start TASK INPUT

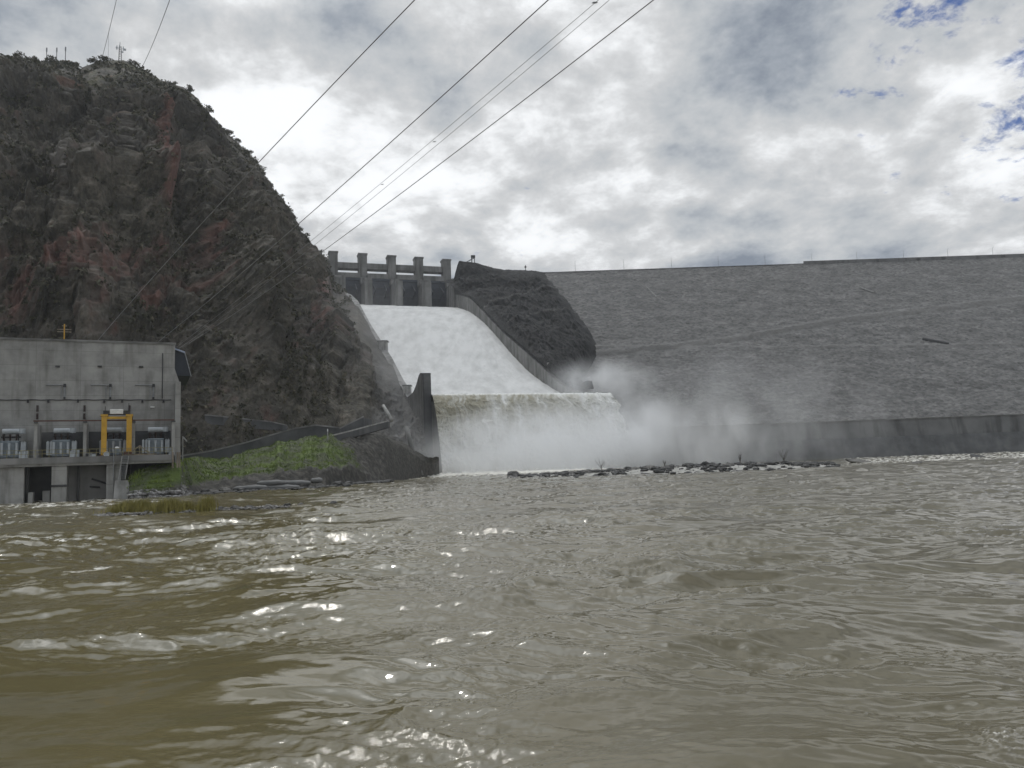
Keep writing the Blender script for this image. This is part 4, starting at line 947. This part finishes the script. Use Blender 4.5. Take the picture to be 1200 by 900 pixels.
    for x0, x1 in ((52,76),(105,130),(157,181)):
        mb = MB(); z = Zp((x0+x1)/2, 451.3, 7.9); mb.tube([(U(x0,7.9),7.85,z),(U(x1,7.9),7.85,z)], .09, 6)
        mb.tube([(U(x1-2,7.9),7.8,z),(U(x1-2,7.9),7.8,Zp(x1,466.5,7.9))], .13, 6); mb.build('vent_pipe', M['steel'], e)
        mb = MB(); xx = x1-2; mb.box(U(xx-1.5,7.7),U(xx+1.5,7.7),7.6,7.99,z-.3,z+.2); mb.box(U(xx-1.2,7.7),U(xx+1.2,7.7),7.6,7.99,Zp(xx,467.5,7.9),Zp(xx,465.5,7.9)); mb.build('junction_box', M['dsteel'], e)
        mb = MB(); mb.tube([(U(x0+18,7.9),7.85,z),(U(x0+18,7.9),7.85,Zp(x0,466,7.9))], .05, 6); mb.build('vent_pipe', M['steel'], e)
    mb = MB(); mb.tube([(U(x,7.9), 7.88, Zp(x, 468.6+.25*sin(x*.3), 7.9)) for x in range(-80, 204, 4)], .07, 5)
    mb.build('cable_conduit', M['dsteel'], e)
    for x in (31, 55, 90, 121, 142, 166, 191):
        mb = MB(); z = Zp(x, 470, 7.9); mb.box(U(x-1.1,7.8),U(x+1.1,7.8),7.65,7.98,z-.25,z+.25); mb.build('junction_box', M['dsteel'], e)
    mb = MB(); mb.tube([(U(189.5,7.9), 7.86, Zp(189, 414, 7.9)), (U(189.5,7.9), 7.86, Zp(189, 467, 7.9))], .08, 5); mb.build('downpipe', M['dsteel'], e)
    for x in (42.5, 98, 151):
        for (y0, y1) in ((475, 482.5), (484.5, 491.5)):
            mb = MB(); za, zb_ = Zp(x, y1, 7.5), Zp(x, y0, 7.5); u = U(x, 7.5); mb.tube([(u, 7.5, za), (u, 7.5, zb_)], .12, 8)
            for k in range(6): z = za+(zb_-za)*(k+.5)/6; mb.tube([(u, 7.5, z-.04), (u, 7.5, z+.04)], .2, 10)
            mb.build('wall_insulator', M['porc'], e)
    for (x, y) in ((178, 477),):
        mb = MB(); mb.box(U(x-2.5,7.8),U(x+2.5,7.8),7.7,7.98,Zp(x,y+.7,8),Zp(x,y-.5,8)); mb.build('wall_lamp', M['white'], e)
    # pipes at the right end going down to the grass
    for x in (202.5, 208, 210.5):
        mb = MB(); mb.tube([(U(x, -.4), -.5, 4.6), (U(x, -.4), -.5, Zp(x, 530, 0))], .13, 6); mb.build('stand_pipe', M['pole'], e)
    return e, dk, top
PH, DK, PTOP = powerhouse()
def W3(u, v, z): q = PHO+PHD*u+PHN*v; return (q[0], q[1], z)

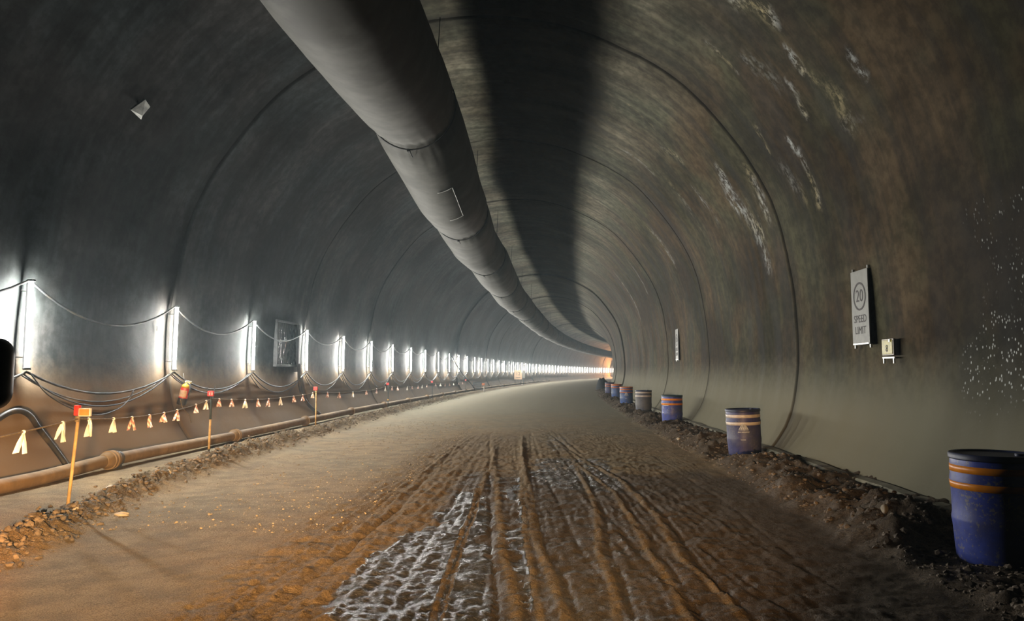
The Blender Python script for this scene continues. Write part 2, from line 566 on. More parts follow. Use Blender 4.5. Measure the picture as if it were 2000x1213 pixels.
STROKES = [  # lime streaks on the vault: (s, arc) -> (s, arc), half width, strength
    (10.23, 4.42, 9.89, 4.9, .13, 1.0), (10.19, 5.40, 10.19, 5.75, .07, 1.0), (11.8, 4.32, 11.79, 4.95, .05, .6),
    (10.73, 5.72, 10.87, 6.25, .055, 1.0), (10.13, 5.86, 9.83, 6.43, .06, .8), (9.11, 6.1, 9.07, 6.43, .05, .8),
    (12.61, 5.86, 12.72, 6.25, .06, .9), (11.86, 6.33, 11.74, 6.64, .06, 1.0), (11.74, 6.6, 11.81, 7.52, .07, 1.0),
    (17.05, 4.53, 16.74, 4.95, .09, .6), (15.19, 5.86, 15.62, 6.53, .12, 1.0), (15.47, 6.43, 14.96, 7.32, .22, .75),
    (14.05, 6.33, 14.11, 7.2, .16, .8), (14.96, 7.32, 14.92, 8.04, .13, .6), (19.11, 3.51, 19.09, 4.53, .05, .5),
    (16.02, 3.08, 16.47, 4.05, .04, .45), (9.94, 6.33, 9.86, 6.8, .16, .45), (12.6, 6.6, 12.3, 7.3, .12, .35),
    (17.4, 5.6, 17.2, 6.6, .10, .45), (18.6, 5.0, 18.8, 6.4, .12, .35), (30.6, 5.2, 30.9, 6.8, .08, .7),
    (36.1, 5.0, 36.2, 7.6, .10, .9), (23.6, 5.2, 23.5, 6.6, .14, .4), (11.2, 5.0, 11.0, 5.6, .14, .3)]


def build_lining():
    s = list(np.arange(-12, 2, .35)) + list(np.arange(2, 30, .07)) + list(np.arange(30, 62, .16)) + list(np.arange(62, 238, .5))
    for j in JOINTS:
        w = .03 if j < 30 else (.035 if j < 80 else .07)
        s += [j - 2.2 * w, j - w, j - .4 * w, j + .4 * w, j + w, j + 2.2 * w]
    s = np.unique(np.round(np.array([x for x in s if -12 <= x <= 238]), 4))
    T = 12.2
    t = np.linspace(-T, T, 297)
    S, TT = np.meshgrid(s, t, indexing='ij')
    u, z, nu, nz = prof(TT)
    jr = np.array(JOINTS)
    seg = np.searchsorted(jr, S)
    segr = rng.random(60)[seg % 60]
    d = np.abs(S[..., None] - jr[None, None, :]).min(-1)
    w = np.where(S < 30, .03, np.where(S < 80, .035, .07))
    j = np.clip(1.15 - d / w, 0, 1)
    disp = j * .035 + (segr - .5) * .09 + (fbm(S * .5, TT * .5 + 40, 3) - .5) * .07 + (fbm(S * 2.2 + 9, TT * 1.4, 3) - .5) * .014
    # formwork panel lines
    disp += .006 * (np.abs(((TT + 100) % 1.6) - .8) < .03)
    U = u + nu * disp; Z = z + nz * disp
    V = W(U, S, Z)
    stain = np.zeros_like(S)
    nz1 = fbm(S * 5, TT * 3, 4)
    for a, b, c, e, wd, k in STROKES:
        dx, dy = c - a, e - b; q = np.clip(((S - a) * dx + (TT - b) * dy) / (dx * dx + dy * dy), 0, 1)
        dd = np.hypot(S - a - q * dx, TT - b - q * dy) + (nz1 - .5) * wd * 3.0
        stain = np.maximum(stain, k * (1 - sstep(-wd * .2, wd * 1.9, dd)))
    speck_shade = .62 * sstep(8.9, 7.9, S) * sstep(7.6, 8.6, TT) * sstep(11.0, 9.9, TT) + .42 * sstep(9.8, 8.4, S) * sstep(9.6, 10.3, TT)  # mask for white specks and the painted dimming of the near right wall
    speck_shade *= sstep(4, 5.5, S)
    jt = np.clip(1.6 - d / w, 0, 1)
    jd = S[..., None] - jr[None, None, :]
    near_j = np.where(jd < 0, -jd, 9).min(-1)
    jt = np.maximum(jt, .5 * sstep(.32, .03, near_j + .25 * (nz1 - .5)))  # soft shade band painted along the near side of each joint
    nc = len(t)
    F = grid_faces(len(s), nc)
    cuts = {'wall_left': (-T, -7.3), 'ceiling': (-7.3, 7.3), 'wall_right': (7.3, T)}
    ci = {k: (int(np.argmin(abs(t - a))), int(np.argmin(abs(t - b)))) for k, (a, b) in cuts.items()}
    for k, (a, b) in ci.items():
        sub = slice(a, b + 1); n = b - a + 1
        fl = grid_faces(len(s), n)
        uv = np.stack([S[:, sub].ravel(), TT[:, sub].ravel()], 1)
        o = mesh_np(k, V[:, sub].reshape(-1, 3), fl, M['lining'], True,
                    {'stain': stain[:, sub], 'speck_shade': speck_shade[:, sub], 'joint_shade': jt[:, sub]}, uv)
        props(o, kind='structure')
        # outer skin so the lining is a thick shell
        md = o.modifiers.new('thickness', 'SOLIDIFY'); md.thickness = .02; md.offset = 0
        o.modifiers.remove(md)
    # end bulkheads close the bore beyond the bend and behind the vehicle
    for nm, ss in (('wall_back', -12.0), ('wall_front', 238.0)):
        tt = np.linspace(-T, T, 80); uu, zz, _, _ = prof(tt)
        vv = np.vstack([W(uu, ss, zz), W(UC, ss, 2.0)[None]])
        fs = [(i, i + 1, 80) for i in range(79)] + [(79, 0, 80)]
        props(mesh_np(nm, vv, fs, M['lining'], False, {'stain': np.zeros(81), 'speck_shade': np.zeros(81), 'joint_shade': np.zeros(81)},
                      np.stack([uu.tolist() + [0], zz.tolist() + [2]], 1)), kind='structure')


build_lining()


def berm_u(s):
    return np.interp(s, [2, 6.5, 7.7, 9, 11, 14, 18, 27, 40, 60], [-3.9, -4.45, -4.72, -4.95, -5.15, -5.3, -5.38, -5.6, -5.75, -5.8])


LINES = [  # tyre ruts and ridges along the mud: [(s,u)...], half width, depth (+ up)
    ([(3.5, -1.66), (5.4, -1.62), (7.0, -1.55), (8.4, -1.51), (11, -1.6), (13.1, -1.6), (17, -1.8)], 0.022, -0.022),
    ([(3.5, -1.78), (5.4, -1.73), (7.0, -1.65), (8.4, -1.6), (11, -1.68), (14, -1.7)], 0.031, 0.017),
    ([(3.5, -1.44), (6.7, -1.41), (8.1, -1.4), (10.9, -1.32), (13.5, -1.2)], 0.034, 0.019),
    ([(3.5, -1.36), (6.2, -1.31), (7.3, -1.16), (8.1, -.98), (9.7, -.93)], 0.019, -0.012),
    ([(3.5, -1.9), (4.6, -1.9), (7.8, -1.84), (10.9, -1.84), (15.4, -1.81)], 0.019, -0.011),
    ([(3.5, -.17), (4.65, -.21), (6.14, -.33), (9.1, -.55), (18, -1.19)], 0.017, -0.028),
    ([(3.5, .0), (4.6, -.1), (6.1, -.24), (9.1, -.45), (16.6, -1.0)], 0.037, 0.025),
    ([(3.5, .28), (4.6, .21), (6.7, .03), (9.1, -.1), (18, -.41)], 0.031, 0.022),
    ([(3.5, .36), (4.6, .30), (6.7, .10), (9.1, -.03), (18, -.32)], 0.015, -0.019),
    ([(3.5, 1.42), (5.1, 1.35), (6.2, 1.29), (8, 1.37), (10.7, 1.25), (14.1, .71), (19, .2)], 0.019, -0.031),
    ([(3.5, 1.34), (5.1, 1.27), (6.2, 1.21), (8, 1.28), (10.7, 1.16), (14.1, .63)], 0.031, 0.019),
    ([(3.5, .58), (4.7, .61), (6.35, .65), (8.4, .77), (12.8, .71)], 0.019, -0.025),
    ([(3.5, .5), (4.7, .52), (6.35, .56), (8.4, .68), (12.8, .62)], 0.031, 0.019),
    ([(3.5, .95), (5, .95), (7, 1.0), (9.5, .98), (13, .6)], 0.031, 0.019),
    ([(3.5, 1.02), (5, 1.03), (7, 1.08), (9.5, 1.05), (13, .66)], 0.015, -0.025),
    ([(3.5, -.62), (5, -.66), (7.5, -.7), (10, -.8)], 0.019, 0.011),
    ([(3.5, -.95), (5, -.9), (7.5, -.78), (9, -.75)], 0.019, 0.009),
    ([(3.5, 1.75), (6, 1.8), (9, 1.9), (14, 1.75)], 0.031, 0.009),
    ([(3.5, 2.15), (6, 2.1), (9, 2.2), (14, 2.1)], 0.019, -0.010),
]
for _k in range(26):  # fainter tyre lines between the main ones, fanning slightly toward the viewer
    _a = -2.1 + 4.5 * rng.random(); _b = _a * .55 - .62 + .2 * rng.random(); _e = 12 + 8 * rng.random()
    LINES.append(([(3.5, _a), (8, _a * .82 - .2), (_e, _b)], .014 + .016 * rng.random(), (.008 + .012 * rng.random()) * (1 if rng.random() < .5 else -1)))


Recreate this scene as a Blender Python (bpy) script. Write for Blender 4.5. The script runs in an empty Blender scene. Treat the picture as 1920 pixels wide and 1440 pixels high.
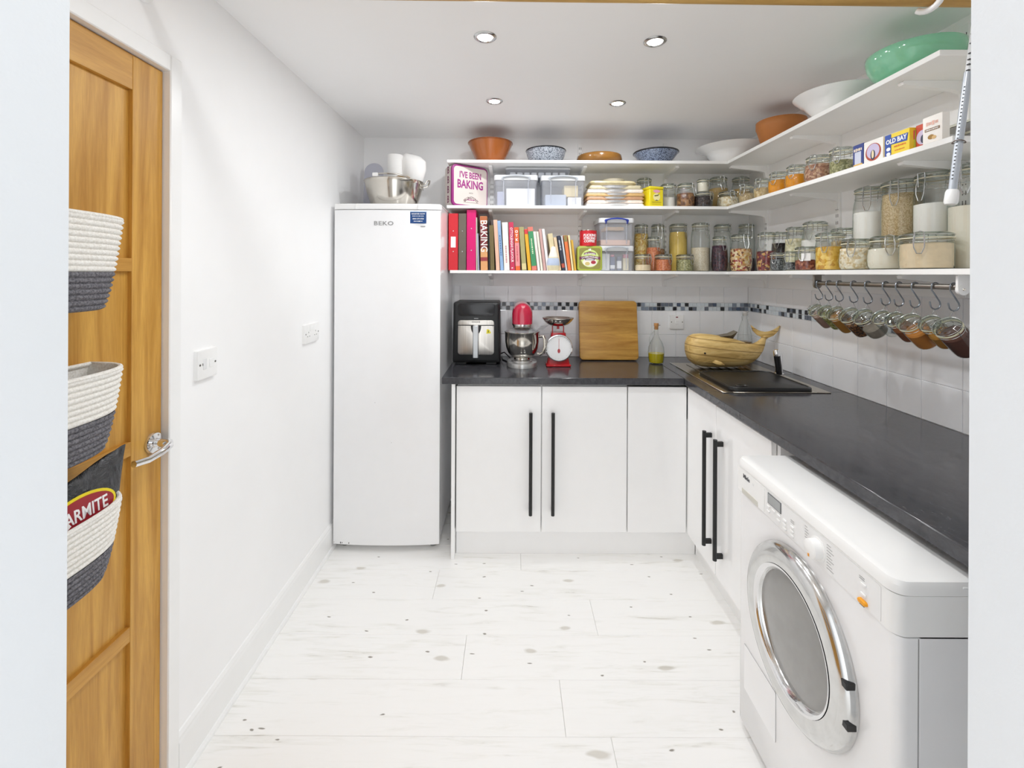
import bpy, bmesh, math, random
from mathutils import Matrix, Vector

# ------------------------------------------------------------------ camera, world, lights, exposure
SC = bpy.context.scene
COL = SC.collection
F, EYE, U0, V0, ROLL = 850.0, 1.417, 960.0, 514.0, math.radians(0.27)
cam_d = bpy.data.cameras.new('camera')
cam = bpy.data.objects.new('camera', cam_d)
COL.objects.link(cam)
cam_d.sensor_fit = 'HORIZONTAL'
cam_d.sensor_width = 36.0
cam_d.lens = 36.0 * F / 1920.0
cam_d.shift_y = -(720.0 - V0) / 1920.0
cam_d.clip_start = 0.02
cam.matrix_world = Matrix.Translation((0, 0, EYE)) @ Matrix.Rotation(math.pi / 2, 4, 'X') @ Matrix.Rotation(ROLL, 4, 'Z')
SC.camera = cam

world = bpy.data.worlds.new('world')
SC.world = world
world.use_nodes = True
bg = world.node_tree.nodes['Background']
bg.inputs[0].default_value = (0.95, 0.975, 1.0, 1)
bg.inputs[1].default_value = 1.95

SC.view_settings.view_transform = 'Standard'
SC.view_settings.look = 'None'
SC.view_settings.gamma = 1.0
SC.view_settings.use_curve_mapping = False
SC.view_settings.exposure = 0.14
LAMP_W = 3.0
SC.cycles.transparent_max_bounces = 40
SC.cycles.max_bounces = 18
SC.cycles.diffuse_bounces = 12
SC.cycles.sample_clamp_indirect = 6.0
SC.cycles.caustics_reflective = False

# ------------------------------------------------------------------ helpers
PI = math.pi
R = math.radians
def at(u, v, d):
    """room point seen at photo position (u, v) at distance d from the doorway camera"""
    a, b = u - U0, v - V0
    c, s = math.cos(ROLL), math.sin(ROLL)
    x, y = a * c + b * s, -a * s + b * c
    return Vector((x * d / F, d, EYE - y * d / F))
def ux(u, d):
    return (u - U0) * d / F
def dx(u, x):
    return F * x / (u - U0)

def lin(h):
    h = h.lstrip('#')
    o = []
    for i in (0, 2, 4):
        c = int(h[i:i + 2], 16) / 255.0
        o.append(c / 12.92 if c <= 0.04045 else ((c + 0.055) / 1.055) ** 2.4)
    return tuple(o) + (1.0,)

MATS = {}
def _new(name):
    m = bpy.data.materials.new(name)
    m.use_nodes = True
    nt = m.node_tree
    b = nt.nodes['Principled BSDF']
    return m, nt, b
def _set(b, **k):
    names = {'rough': 'Roughness', 'metal': 'Metallic', 'spec': 'Specular IOR Level', 'coat': 'Coat Weight',
             'coatr': 'Coat Roughness', 'trans': 'Transmission Weight', 'ior': 'IOR', 'sheen': 'Sheen Weight', 'sss': 'Subsurface Weight'}
    for kk, v in k.items():
        b.inputs[names[kk]].default_value = v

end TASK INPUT

• EXERCISE DESCRIPTION: Return only the lines running from the top of the data to the line that holds "def W3(u, v, z): q". Include both of those lines, but skip the pictures.

• ANSWER BELOW:
Keep writing the Blender script for this image. This is part 4, starting at line 947. This part finishes the script. Use Blender 4.5. Take the picture to be 1200 by 900 pixels.
    for x0, x1 in ((52,76),(105,130),(157,181)):
        mb = MB(); z = Zp((x0+x1)/2, 451.3, 7.9); mb.tube([(U(x0,7.9),7.85,z),(U(x1,7.9),7.85,z)], .09, 6)
        mb.tube([(U(x1-2,7.9),7.8,z),(U(x1-2,7.9),7.8,Zp(x1,466.5,7.9))], .13, 6); mb.build('vent_pipe', M['steel'], e)
        mb = MB(); xx = x1-2; mb.box(U(xx-1.5,7.7),U(xx+1.5,7.7),7.6,7.99,z-.3,z+.2); mb.box(U(xx-1.2,7.7),U(xx+1.2,7.7),7.6,7.99,Zp(xx,467.5,7.9),Zp(xx,465.5,7.9)); mb.build('junction_box', M['dsteel'], e)
        mb = MB(); mb.tube([(U(x0+18,7.9),7.85,z),(U(x0+18,7.9),7.85,Zp(x0,466,7.9))], .05, 6); mb.build('vent_pipe', M['steel'], e)
    mb = MB(); mb.tube([(U(x,7.9), 7.88, Zp(x, 468.6+.25*sin(x*.3), 7.9)) for x in range(-80, 204, 4)], .07, 5)
    mb.build('cable_conduit', M['dsteel'], e)
    for x in (31, 55, 90, 121, 142, 166, 191):
        mb = MB(); z = Zp(x, 470, 7.9); mb.box(U(x-1.1,7.8),U(x+1.1,7.8),7.65,7.98,z-.25,z+.25); mb.build('junction_box', M['dsteel'], e)
    mb = MB(); mb.tube([(U(189.5,7.9), 7.86, Zp(189, 414, 7.9)), (U(189.5,7.9), 7.86, Zp(189, 467, 7.9))], .08, 5); mb.build('downpipe', M['dsteel'], e)
    for x in (42.5, 98, 151):
        for (y0, y1) in ((475, 482.5), (484.5, 491.5)):
            mb = MB(); za, zb_ = Zp(x, y1, 7.5), Zp(x, y0, 7.5); u = U(x, 7.5); mb.tube([(u, 7.5, za), (u, 7.5, zb_)], .12, 8)
            for k in range(6): z = za+(zb_-za)*(k+.5)/6; mb.tube([(u, 7.5, z-.04), (u, 7.5, z+.04)], .2, 10)
            mb.build('wall_insulator', M['porc'], e)
    for (x, y) in ((178, 477),):
        mb = MB(); mb.box(U(x-2.5,7.8),U(x+2.5,7.8),7.7,7.98,Zp(x,y+.7,8),Zp(x,y-.5,8)); mb.build('wall_lamp', M['white'], e)
    # pipes at the right end going down to the grass
    for x in (202.5, 208, 210.5):
        mb = MB(); mb.tube([(U(x, -.4), -.5, 4.6), (U(x, -.4), -.5, Zp(x, 530, 0))], .13, 6); mb.build('stand_pipe', M['pole'], e)
    return e, dk, top
PH, DK, PTOP = powerhouse()
def W3(u, v, z): q = PHO+PHD*u+PHN*v; return (q[0], q[1], z)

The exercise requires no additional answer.